It saddens my heart when I hear of some motivational speakers and entrepreneurship gurus tauting our youth as ‘Lazy folks’ who do not want to work hard to earn ends meet. They usually come to enumerate a number of possible business ideas the youth can adopt to start up their own businesses rather than packaging good and well crafted CV’s in search of non existing jobs.
The truth according to the labour experts is that there are limited job opportunities available to absorb our teaming youth especially the graduates and therefore recommend the need for them to think of starting their own small businesses of which they however see the youth as either unwilling to start small or as slumberers who do not want to work. Whereas some employers also classify our graduates as without the requisite employable skills.
However, without gainsaying the candid opinions of these experts, we want to opine that the youth of Ghana are very hardworking and entrepreneurial; always willing to take initiatives to alleviate themselves of their impoverished living conditions. However, due to lack of a conducive micro economic environment such as high lending rate and cumbersome loan requirements by banks, higher taxes, rising inflation rate, difficulty in registering new businesses, high utility bills, unfair competition from foreigners among other factors have made even the most entrepreneurial minded youth with feasible and executable business ideas unable to translate their ideas into reality but rather have to take to the street for jobs.

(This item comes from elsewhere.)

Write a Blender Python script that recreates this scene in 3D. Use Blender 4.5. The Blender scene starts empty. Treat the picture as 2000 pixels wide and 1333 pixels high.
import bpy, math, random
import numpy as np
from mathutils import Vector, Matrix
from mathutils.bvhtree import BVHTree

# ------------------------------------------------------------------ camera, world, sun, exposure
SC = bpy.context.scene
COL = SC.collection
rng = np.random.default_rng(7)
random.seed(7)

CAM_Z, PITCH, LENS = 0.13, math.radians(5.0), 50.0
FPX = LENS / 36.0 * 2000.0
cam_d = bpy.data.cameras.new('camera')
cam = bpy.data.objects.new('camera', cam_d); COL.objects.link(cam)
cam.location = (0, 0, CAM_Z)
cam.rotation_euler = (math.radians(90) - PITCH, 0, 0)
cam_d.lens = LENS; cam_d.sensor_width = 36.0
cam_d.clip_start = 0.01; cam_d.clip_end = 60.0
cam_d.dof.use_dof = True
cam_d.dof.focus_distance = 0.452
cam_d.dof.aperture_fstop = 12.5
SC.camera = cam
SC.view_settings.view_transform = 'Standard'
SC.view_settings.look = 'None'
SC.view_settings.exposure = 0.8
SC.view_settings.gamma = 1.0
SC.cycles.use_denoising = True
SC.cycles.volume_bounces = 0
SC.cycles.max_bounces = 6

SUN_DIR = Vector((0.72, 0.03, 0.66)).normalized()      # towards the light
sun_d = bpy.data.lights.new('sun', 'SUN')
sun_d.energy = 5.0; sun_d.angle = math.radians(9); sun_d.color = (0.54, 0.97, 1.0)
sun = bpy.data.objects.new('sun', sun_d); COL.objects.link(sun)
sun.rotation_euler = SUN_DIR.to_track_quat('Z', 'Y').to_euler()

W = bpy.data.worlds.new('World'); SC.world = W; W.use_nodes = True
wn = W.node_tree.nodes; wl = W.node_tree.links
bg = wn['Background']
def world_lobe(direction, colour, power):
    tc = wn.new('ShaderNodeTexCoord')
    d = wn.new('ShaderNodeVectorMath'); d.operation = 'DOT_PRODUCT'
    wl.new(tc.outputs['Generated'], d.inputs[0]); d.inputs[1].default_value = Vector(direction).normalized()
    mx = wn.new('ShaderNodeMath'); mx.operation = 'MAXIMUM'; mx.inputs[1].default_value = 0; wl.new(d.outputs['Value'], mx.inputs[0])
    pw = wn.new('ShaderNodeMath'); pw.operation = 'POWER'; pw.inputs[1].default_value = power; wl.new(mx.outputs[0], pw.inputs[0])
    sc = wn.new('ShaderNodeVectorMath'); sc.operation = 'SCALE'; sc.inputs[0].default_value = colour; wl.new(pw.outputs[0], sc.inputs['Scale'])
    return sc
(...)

Those who do not have the requisite job requirements and “strong protocols” to get jobs end up either embarking on deadly voyages in search of greener pastures or visit the suicidal Galamsey Sites in search of Gold in deadly pits as rebels in the jungle. I was deeply heartbroken on my first visit to a Galamsey site to see thousands of Ghanaian young men and women walloping in pits, and crashing stones with the hope of getting scratches of gold. Some of them stays at these Galamsey sites for days and months all because that is the only choice they have to earn a living.
Go to our markets and see how our young men and women are suffering, carrying heavy loads as head potters and truck pushers. Some have no option but to venture into illegal businesses. They risk their lives in scorching sun without any guarantee of proper health care when the unfortunate happens.

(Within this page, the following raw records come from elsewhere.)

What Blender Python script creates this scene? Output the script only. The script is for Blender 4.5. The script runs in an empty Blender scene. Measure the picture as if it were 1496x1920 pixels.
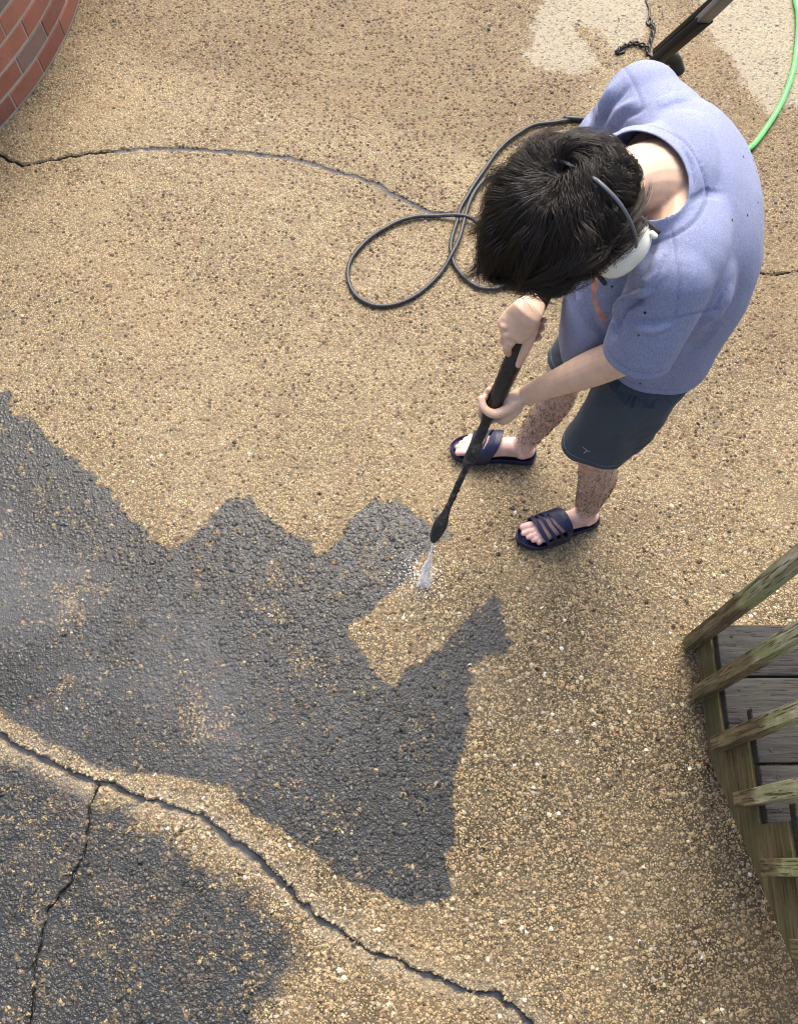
import bpy, bmesh, math, random
import numpy as np
from mathutils import Vector

rng = np.random.default_rng(7)
random.seed(7)
SC = bpy.context.scene
COL = SC.collection
R = math.radians

# ---------------------------------------------------------------- camera, sky, sun, exposure
FPX, CAM_H = 1700.0, 2.75
TILT = math.atan(675 / FPX)
cam_d = bpy.data.cameras.new('camera')
cam_d.sensor_fit = 'VERTICAL'; cam_d.sensor_height = 36; cam_d.lens = FPX / 1920 * 36
cam_d.clip_start = 0.05; cam_d.clip_end = 300
cam = bpy.data.objects.new('camera', cam_d); COL.objects.link(cam)
cam.location = (0, 0, CAM_H); cam.rotation_euler = (TILT, 0, 0)
SC.camera = cam

SUN_EL, SUN_AZ = R(54), R(6)          # azimuth measured from +Y towards +X
world = bpy.data.worlds.new('World'); SC.world = world; world.use_nodes = True
wn = world.node_tree.nodes; wl = world.node_tree.links
sky = wn.new('ShaderNodeTexSky'); sky.sky_type = 'NISHITA'; sky.sun_disc = False
sky.sun_elevation = SUN_EL; sky.sun_rotation = SUN_AZ
sky.air_density = 1.0; sky.dust_density = 7.0; sky.ozone_density = .6
bg = wn['Background']; bg.inputs['Strength'].default_value = 0.15
wl.new(sky.outputs['Color'], bg.inputs['Color'])
sun_d = bpy.data.lights.new('sun', 'SUN'); sun_d.energy = 1.5; sun_d.angle = R(48); sun_d.color = (1, .955, .88)
sun = bpy.data.objects.new('sun', sun_d); COL.objects.link(sun)
to_sun = Vector((math.sin(SUN_AZ) * math.cos(SUN_EL), math.cos(SUN_AZ) * math.cos(SUN_EL), math.sin(SUN_EL)))
sun.rotation_euler = to_sun.to_track_quat('Z', 'Y').to_euler()
SC.view_settings.view_transform = 'Standard'; SC.view_settings.look = 'None'
SC.view_settings.exposure = 1.08; SC.view_settings.gamma = 1
SC.cycles.volume_step_rate = 2.0
SC.cycles.use_denoising = True; SC.cycles.pixel_filter_type = 'BLACKMAN_HARRIS'; SC.cycles.filter_width = 1.15

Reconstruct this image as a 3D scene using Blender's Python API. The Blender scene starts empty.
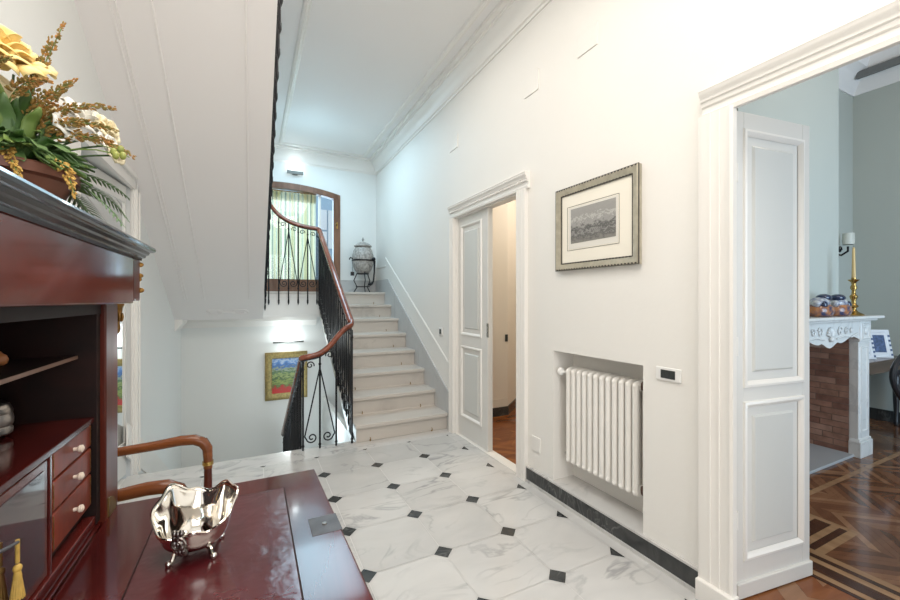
import bpy, bmesh, math, random
from mathutils import Vector, Matrix, Quaternion
random.seed(7)
S = bpy.context.scene
COL = S.collection
PI = math.pi

# ------------------------------------------------------------------ materials
def nt(name):
    m = bpy.data.materials.new(name); m.use_nodes = True
    n = m.node_tree.nodes; l = m.node_tree.links
    return m, n, l, n['Principled BSDF']

def mat(name, col, rough=.5, metal=0, coat=0, var=0, scale=6, bump=0, bscale=None, stretch=(1, 1, 1), detail=4, col2=None):
    m, n, l, b = nt(name)
    c = (*col, 1)
    b.inputs['Base Color'].default_value = c
    b.inputs['Roughness'].default_value = rough
    b.inputs['Metallic'].default_value = metal
    b.inputs['Coat Weight'].default_value = coat
    b.inputs['Coat Roughness'].default_value = .06
    if var or bump or col2:
        tc = n.new('ShaderNodeTexCoord'); mp = n.new('ShaderNodeMapping')
        mp.inputs['Scale'].default_value = stretch
        l.new(tc.outputs['Object'], mp.inputs[0])
        nz = n.new('ShaderNodeTexNoise'); nz.inputs['Scale'].default_value = scale; nz.inputs['Detail'].default_value = detail
        l.new(mp.outputs[0], nz.inputs['Vector'])
        if var or col2:
            r = n.new('ShaderNodeValToRGB')
            r.color_ramp.elements[0].position = .32; r.color_ramp.elements[1].position = .68
            d = col2 if col2 else tuple(x * (1 - var) for x in col)
            r.color_ramp.elements[0].color = (*d, 1); r.color_ramp.elements[1].color = c
            l.new(nz.outputs['Fac'], r.inputs[0]); l.new(r.outputs[0], b.inputs['Base Color'])
        if bump:
            n2 = n.new('ShaderNodeTexNoise'); n2.inputs['Scale'].default_value = bscale or scale; n2.inputs['Detail'].default_value = 3
            l.new(mp.outputs[0], n2.inputs['Vector'])
            bp = n.new('ShaderNodeBump'); bp.inputs['Strength'].default_value = bump; bp.inputs['Distance'].default_value = .01
            l.new(n2.outputs['Fac'], bp.inputs['Height']); l.new(bp.outputs[0], b.inputs['Normal'])
    return m

def marble(name, base, vein, rough, seed, vscale=2.2, amount=.5):
    m, n, l, b = nt(name)
    b.inputs['Roughness'].default_value = rough
    tc = n.new('ShaderNodeTexCoord'); mp = n.new('ShaderNodeMapping')
    mp.inputs['Location'].default_value = (seed * 3.1, seed * 1.7, seed * .9)
    mp.inputs['Rotation'].default_value = (0, 0, seed * .8)
    mp.inputs['Scale'].default_value = (1, 1.9, 1)
    l.new(tc.outputs['Object'], mp.inputs[0])
    def ridge(sc, lo, hi, dist):
        z = n.new('ShaderNodeTexNoise'); z.inputs['Scale'].default_value = sc; z.inputs['Detail'].default_value = 7
        z.inputs['Distortion'].default_value = dist
        l.new(mp.outputs[0], z.inputs['Vector'])
        s = n.new('ShaderNodeMath'); s.operation = 'SUBTRACT'; s.inputs[1].default_value = .5; l.new(z.outputs['Fac'], s.inputs[0])
        a = n.new('ShaderNodeMath'); a.operation = 'ABSOLUTE'; l.new(s.outputs[0], a.inputs[0])
        r = n.new('ShaderNodeMapRange'); r.inputs['From Min'].default_value = lo; r.inputs['From Max'].default_value = hi
        r.inputs['To Min'].default_value = 1; r.inputs['To Max'].default_value = 0
        l.new(a.outputs[0], r.inputs['Value'])
        return r.outputs[0]
    v1 = ridge(vscale, 0, .035, 1.2); v2 = ridge(vscale * .7, 0, .25, .6)
    z = n.new('ShaderNodeTexNoise'); z.inputs['Scale'].default_value = 1.6; l.new(mp.outputs[0], z.inputs['Vector'])
    zr = n.new('ShaderNodeMapRange'); zr.inputs['From Min'].default_value = .45; zr.inputs['From Max'].default_value = .7; l.new(z.outputs['Fac'], zr.inputs['Value'])
    mu = n.new('ShaderNodeMath'); mu.operation = 'MULTIPLY'; l.new(v1, mu.inputs[0]); l.new(zr.outputs[0], mu.inputs[1])
    m2 = n.new('ShaderNodeMath'); m2.operation = 'MULTIPLY'; m2.inputs[1].default_value = .28; l.new(v2, m2.inputs[0])
    ad = n.new('ShaderNodeMath'); ad.operation = 'ADD'; ad.use_clamp = True; l.new(mu.outputs[0], ad.inputs[0]); l.new(m2.outputs[0], ad.inputs[1])
    m3 = n.new('ShaderNodeMath'); m3.operation = 'MULTIPLY'; m3.inputs[1].default_value = amount; l.new(ad.outputs[0], m3.inputs[0])
    mx = n.new('ShaderNodeMix'); mx.data_type = 'RGBA'
    mx.inputs['A'].default_value = (*base, 1); mx.inputs['B'].default_value = (*vein, 1)
    l.new(m3.outputs[0], mx.inputs['Factor']); l.new(mx.outputs['Result'], b.inputs['Base Color'])
    return m

def wood(name, dark, light, rough=.25, coat=.4, scale=5, axis='X', dist=5):
    m, n, l, b = nt(name)
    b.inputs['Roughness'].default_value = rough; b.inputs['Coat Weight'].default_value = coat * .45; b.inputs['Coat Roughness'].default_value = .06; b.inputs['Specular IOR Level'].default_value = .28
    tc = n.new('ShaderNodeTexCoord'); mp = n.new('ShaderNodeMapping')
    st = {'X': (.25, 1.5, 1.5), 'Y': (1.5, .25, 1.5), 'Z': (1.5, 1.5, .25)}[axis]
    mp.inputs['Scale'].default_value = st
    l.new(tc.outputs['Object'], mp.inputs[0])
    z = n.new('ShaderNodeTexNoise'); z.inputs['Scale'].default_value = scale; z.inputs['Detail'].default_value = 8; z.inputs['Distortion'].default_value = dist * .3
    l.new(mp.outputs[0], z.inputs['Vector'])
    r = n.new('ShaderNodeValToRGB'); r.color_ramp.elements[0].position = .3; r.color_ramp.elements[1].position = .72
    r.color_ramp.elements[0].color = (*dark, 1); r.color_ramp.elements[1].color = (*light, 1)
    l.new(z.outputs['Fac'], r.inputs[0]); l.new(r.outputs[0], b.inputs['Base Color'])
    return m

def emit(name, col, st):
    m, n, l, b = nt(name)
    b.inputs['Base Color'].default_value = (*col, 1)
    b.inputs['Emission Color'].default_value = (*col, 1); b.inputs['Emission Strength'].default_value = st
    return m

def glass(name, alpha=.12, tint=(1, 1, 1)):
    m, n, l, b = nt(name)
    out = n['Material Output']; t = n.new('ShaderNodeBsdfTransparent'); g = n.new('ShaderNodeBsdfGlossy'); x = n.new('ShaderNodeMixShader')
    t.inputs[0].default_value = (*tint, 1); g.inputs['Roughness'].default_value = .02
    x.inputs[0].default_value = alpha
    l.new(t.outputs[0], x.inputs[1]); l.new(g.outputs[0], x.inputs[2]); l.new(x.outputs[0], out.inputs['Surface'])
    return m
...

It is against this backdrop that we at Advocacy For Youth Development (AfYD), are calling on the government as a matter of urgency to take a critical look at the situation of the teaming youth of Ghana and come out with clear cut policy interventions to set the stage for the youth to be economically independent. This will require a strong partnership between the government and the private sector.
This is because in recent times even China who were seen as the leading practitioners of Socialism are now heavily supporting their private sector with accessible credit facilities with flexible repayment plans because they have realize that the private sector is the engine to their economic growth; the same can be said about countries like Singapore, Japan, Dubai, Qatar etc.
We therefore want to once again intimate that the youth of Ghana should never be seen as lazy or not innovative but they rather need support from the government and civil society actors to adequately resource them to be economically independent in order for them to be active partners to national development.
Moreover, despite the fact that the youth need jobs particularly due to their umpteen hardships however, it is without any prevarication that their job needs will advertently not come from only the government but will rather come from a vibrant and well machinated private sector. There is therefore the need for a concerted effort between the government and the private sector sandwiched by a consultative involvement of youth.
Advocacy For Youth Development (AfYD) in our quest to advocate for the economic empowerment of the Youth, want to call on the government through the Economic Management Committee (EMC) headed by the Vice President to consider an accessible measures of giving loans and grants with flexible repayment plans to young people with executable business ideas, as well as reduce lending rate and difficulty in accessing loans in order for young people with no collateral facilities to gain the needed economic feet to start up their own businesses to augment the effort of the government to create jobs in the country. This is because even if the government is able to implement the much anticipated “One District, One factory” policy it can not absorb the number of unemployed youth in the country.